PRINCETON, Ky. — Yes, we know that Earth Day is observed on April 22, but Kentucky’s soybean farmers are caretakers of the Earth every day. They care about the soil, the water, and the air – and they’re good stewards of those natural resources.
Fred L. Sipes of Meade County is a two-time finalist for the Leopold Conservation Award and the 2019 winner of the Southern Region Conservation Legacy Award presented by the American Soybean Association. “You know, we just try to do the right thing and then the next right thing,” he said. “My wife Stacy and I have twin boys, and while I don’t know yet if they will choose to farm, I want to leave this land better than I found it. Sustainability is a word that we in agriculture are hearing a lot these days, and the more we focus on sustainability, the more we realize that it’s just a new word for the things we have been doing all along – grassing in our waterways so that erosion doesn’t wash away our soil, leaving ample habitat for wildlife and using buffer strips to protect the habitats of fish and other aquatic life. That’s just the next right thing.”
Sipes said that he thinks most consumers would be surprised to know how much science and technology is involved in food production. “We use GPS, just like you have in your car or on your phone, to turn planters and sprayers on and off row by row.
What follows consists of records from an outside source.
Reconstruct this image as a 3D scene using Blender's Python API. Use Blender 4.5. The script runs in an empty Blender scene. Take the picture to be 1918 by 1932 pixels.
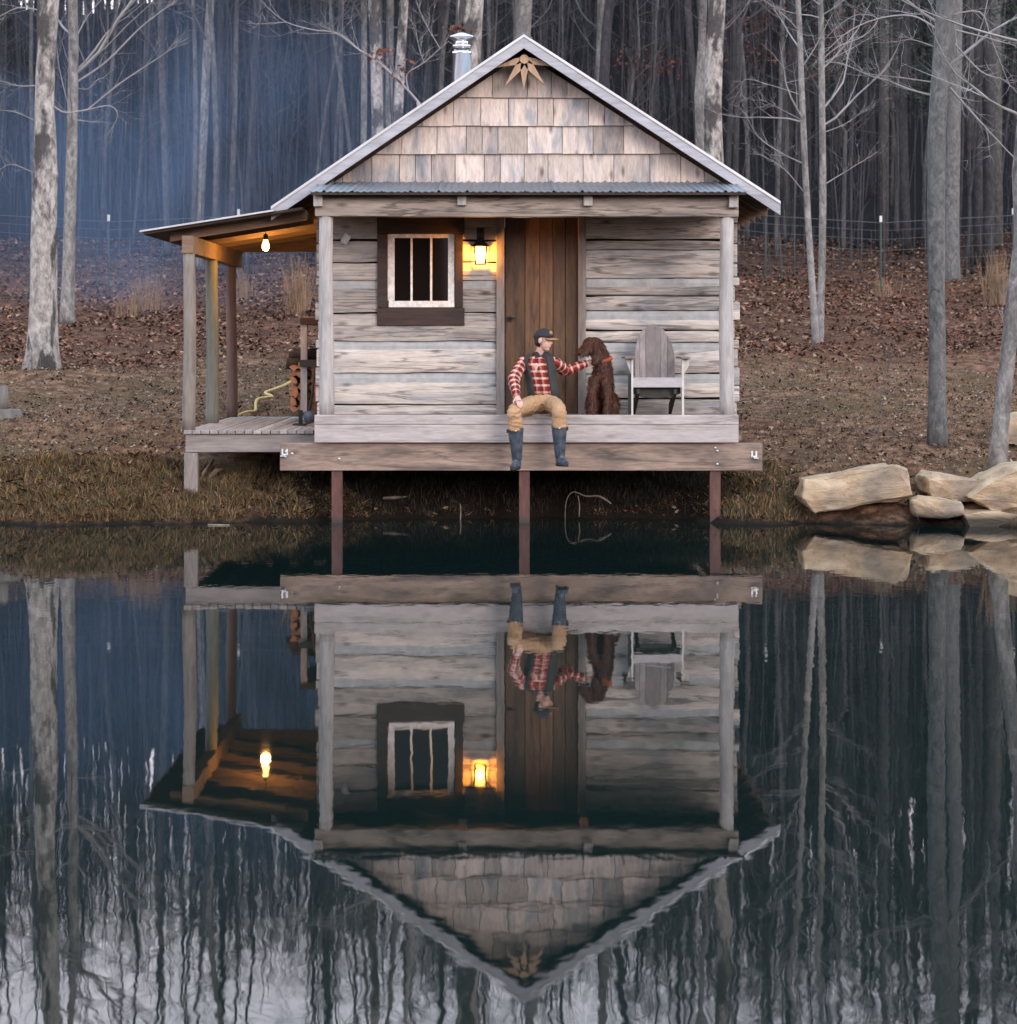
import bpy, bmesh, math, random
import numpy as np
from mathutils import Vector, Matrix, noise as mnoise
R = math.radians
sc = bpy.context.scene
col = sc.collection

# ------------------------------------------------------------------ camera, sky, sun, exposure
D0, F, HX, HY, CZ = 24.0, 4032.0, 940.0, 645.0, 2.04     # distance, focal length (px), axis pixel, eye height
cam = bpy.data.cameras.new('camera')
co = bpy.data.objects.new('camera', cam); col.objects.link(co)
co.location = (0, -D0, CZ); co.rotation_euler = (R(90), 0, 0)
cam.sensor_fit = 'HORIZONTAL'; cam.sensor_width = 36; cam.lens = 36*F/1918
cam.shift_x = 19/1918; cam.shift_y = -321/1918
cam.clip_start = .5; cam.clip_end = 2000
cam.dof.use_dof = True; cam.dof.focus_distance = 24.3; cam.dof.aperture_fstop = 3.2
sc.camera = co

SUN_EL, SUN_ROT = 19, 152
w = bpy.data.worlds.new('World'); sc.world = w; w.use_nodes = True
nt = w.node_tree
sky = nt.nodes.new('ShaderNodeTexSky'); sky.sky_type = 'NISHITA'; sky.sun_disc = False
sky.sun_elevation = R(SUN_EL); sky.sun_rotation = R(SUN_ROT)
sky.air_density = 1.0; sky.dust_density = 4.0; sky.ozone_density = 1.0
bg = nt.nodes['Background']; bg.inputs[1].default_value = .12
tcw = nt.nodes.new('ShaderNodeTexCoord'); nzw = nt.nodes.new('ShaderNodeTexNoise'); nzw.inputs['Scale'].default_value = 2.2; nzw.inputs['Detail'].default_value = 6
nt.links.new(tcw.outputs['Generated'], nzw.inputs['Vector'])
rw_ = nt.nodes.new('ShaderNodeMapRange'); nt.links.new(nzw.outputs['Fac'], rw_.inputs[0]); rw_.inputs[1].default_value = .3; rw_.inputs[2].default_value = .6; rw_.inputs[3].default_value = .78; rw_.inputs[4].default_value = .97
mxw = nt.nodes.new('ShaderNodeMix'); mxw.data_type = 'RGBA'; nt.links.new(rw_.outputs[0], mxw.inputs[0]); nt.links.new(sky.outputs[0], mxw.inputs[6]); sxw = nt.nodes.new('ShaderNodeSeparateXYZ'); nt.links.new(tcw.outputs['Generated'], sxw.inputs[0])
rpw = nt.nodes.new('ShaderNodeValToRGB'); nt.links.new(sxw.outputs[2], rpw.inputs[0])      # thin high cloud, rosy low down, cooler overhead
rpw.color_ramp.elements[0].position = .05; rpw.color_ramp.elements[0].color = (20.5, 17.4, 18.4, 1); rpw.color_ramp.elements[1].position = .5; rpw.color_ramp.elements[1].color = (9.0, 11.2, 13.6, 1)
nt.links.new(rpw.outputs[0], mxw.inputs[7])
nt.links.new(mxw.outputs[2], bg.inputs[0])
sl = bpy.data.lights.new('sun', 'SUN'); sl.energy = 1.05; sl.angle = R(24); sl.color = (1, .87, .77)
so = bpy.data.objects.new('sun', sl); col.objects.link(so)
sd = Vector((math.sin(R(SUN_ROT))*math.cos(R(SUN_EL)), math.cos(R(SUN_ROT))*math.cos(R(SUN_EL)), math.sin(R(SUN_EL))))
so.rotation_euler = (-sd).to_track_quat('-Z', 'Y').to_euler()
sc.view_settings.view_transform = 'Standard'; sc.view_settings.look = 'None'
sc.view_settings.exposure = 0.72; sc.view_settings.gamma = 1
cy = sc.cycles
cy.max_bounces = 6; cy.diffuse_bounces = 3; cy.glossy_bounces = 3; cy.transmission_bounces = 4; cy.volume_bounces = 1
cy.transparent_max_bounces = 8; cy.caustics_reflective = False; cy.caustics_refractive = False
cy.use_denoising = True; cy.sample_clamp_indirect = 4

# ------------------------------------------------------------------ helpers
def P(px, py, y):
    s = (D0+y)/F
    return Vector(((px-HX)*s, y, CZ-(py-HY)*s))
def X(px, y): return (px-HX)*(D0+y)/F
def Z(py, y): return CZ-(py-HY)*(D0+y)/F
def W(px, y): return px*(D0+y)/F
ORG = {}

def tag(o, label=None, cat=None, group=None, kind=None):
    if label: o['label'] = label
    if cat: o['category'] = cat
    if group: o['group'] = group
    if kind: o['kind'] = kind
    return o
def empty(name, loc, label, cat, group=None):
    o = bpy.data.objects.new(name, None); col.objects.link(o)
    o.location = loc; o.empty_display_size = .2
    ORG[o.name] = Vector(loc)
    return tag(o, label, cat, group)

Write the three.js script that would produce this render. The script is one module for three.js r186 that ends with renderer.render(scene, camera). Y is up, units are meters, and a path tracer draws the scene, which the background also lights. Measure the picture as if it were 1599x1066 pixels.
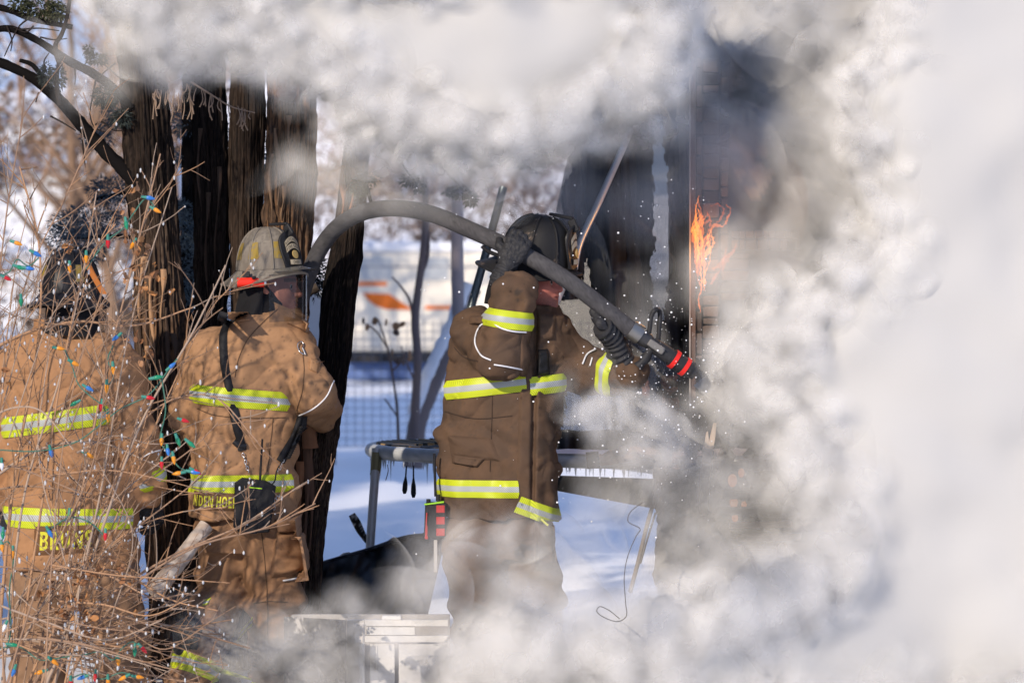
import * as THREE from 'three';
import { mergeGeometries } from 'three/addons/utils/BufferGeometryUtils.js';
import { RoundedBoxGeometry } from 'three/addons/geometries/RoundedBoxGeometry.js';
import { createNoise3D } from 'simplex-noise';

// ---------- camera, sky, sun, exposure ----------
const scene = new THREE.Scene();
const PW = 1599, PH = 1066, HORIZON = 469, EYE = 1.6, CAMZ = 12;
const camera = new THREE.PerspectiveCamera(13.16, PW / PH, 0.5, 2000);
camera.position.set(0, EYE, CAMZ);
camera.lookAt(0, EYE, 0);
camera.setViewOffset(PW, PH, 0, PH / 2 - HORIZON, PW, PH);   // rising-front lens: level camera, horizon above the middle
camera.focus = 12.0;
camera.userData.fStop = 3.2;

const renderer = new THREE.WebGLRenderer();
renderer.toneMapping = THREE.LinearToneMapping;
renderer.toneMappingExposure = 1.3;
renderer.shadowMap.enabled = true;

{ // clear winter sky, paler towards the horizon
  const w = 64, h = 32, d = new Float32Array(w * h * 4);
  for (let r = 0; r < h; r++) for (let c = 0; c < w; c++) {
    const up = Math.max(0, Math.sin(((r + 0.5) / h - 0.5) * Math.PI)), t = Math.pow(up, 0.6), k = (r * w + c) * 4;
    d[k] = 0.37 - 0.21 * t; d[k + 1] = 0.45 - 0.19 * t; d[k + 2] = 0.64 - 0.10 * t; d[k + 3] = 1;
  }
  const sky = new THREE.DataTexture(d, w, h, THREE.RGBAFormat, THREE.FloatType);
  sky.mapping = THREE.EquirectangularReflectionMapping;
  scene.background = sky; scene.environment = sky;
}
const sun = new THREE.DirectionalLight(new THREE.Color(1, 0.87, 0.72), 3.3);
sun.name = 'sun';
sun.position.set(-4.6, 4.6, 8.5); sun.target.position.set(0, 0, 0);
sun.castShadow = true; sun.shadow.radius = 2;
Object.assign(sun.shadow.camera, { left: -40, right: 40, top: 40, bottom: -40, near: 0.1, far: 200 });
sun.shadow.mapSize.set(4096, 4096);
scene.add(sun, sun.target);

// ---------- helpers ----------
let seed = 20240117;
const rnd = () => { seed = (seed + 0x6d2b79f5) | 0; let t = Math.imul(seed ^ (seed >>> 15), 1 | seed); t = (t + Math.imul(t ^ (t >>> 7), 61 | t)) ^ t; return ((t ^ (t >>> 14)) >>> 0) / 4294967296; };
const rr = (a, b) => a + (b - a) * rnd();
const n3 = createNoise3D(rnd);
const fbm = (x, y, z, o = 4) => { let s = 0, a = 0.5, t = 0; for (let i = 0; i < o; i++) { s += a * n3(x, y, z); t += a; x = x * 2.03 + 7.1; y = y * 2.03 - 3.7; z = z * 2.03 + 1.3; a *= 0.5; } return s / t; };
const V = (x, y, z) => new THREE.Vector3(x, y, z);
const FPX = (PH / 2) / Math.tan((13.16 * Math.PI) / 360);
const S = (z) => (CAMZ - z) / FPX;                       // metres per photograph pixel at depth z
const P = (px, py, z = 0) => V((px - PW / 2) * S(z), EYE - (py - HORIZON) * S(z), z);
const clamp = (x, a = 0, b = 1) => Math.min(b, Math.max(a, x));
const sst = (x, a, b) => { const t = clamp((x - a) / (b - a)); return t * t * (3 - 2 * t); };
const mixc = (a, b, t) => [a[0] + (b[0] - a[0]) * t, a[1] + (b[1] - a[1]) * t, a[2] + (b[2] - a[2]) * t];

const taken = {};
function numbered(n) { const k = taken[n] = (taken[n] ?? -1) + 1; return k ? n + '_' + String(k).padStart(3, '0') : n; }
function tag(o, label, category, group) { o.userData.label = label; o.userData.category = category; if (group) o.userData.group = group; return o; }
function thing(name, label, category, pos = V(0, 0, 0), group) {
  const o = new THREE.Group(); o.name = numbered(name); o.position.copy(pos); tag(o, label, category, group); scene.add(o); return o;
}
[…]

Precision agriculture is not the future – this technology is being used right now, so that we can put the seeds and the crop protection products exactly where we need them with no waste. Consumers need to remember that we buy our groceries at the store the same as everyone else, and providing a safe and affordable food supply is an important job that we farmers take seriously.”
Sipes said that he is interested in seeing what plans the new administration has. “It’s important that lawmakers and those in our Executive branch of government who are interested in the Green New Deal understand that farmers are the original conservationists,” he said. “Many of the programs and plans that some would like to implement are practices that we have been utilizing for years. I want to show those folks that we are already doing the things that many are proposing.”
So, while people around the world celebrated Earth Day, April 22 found Fred Sipes and his fellow farmers doing what they normally do this time of year, weather permitting. They planted soybeans or maybe corn, tended to their animals, and did the next right thing, for their own operations and for the generations to come.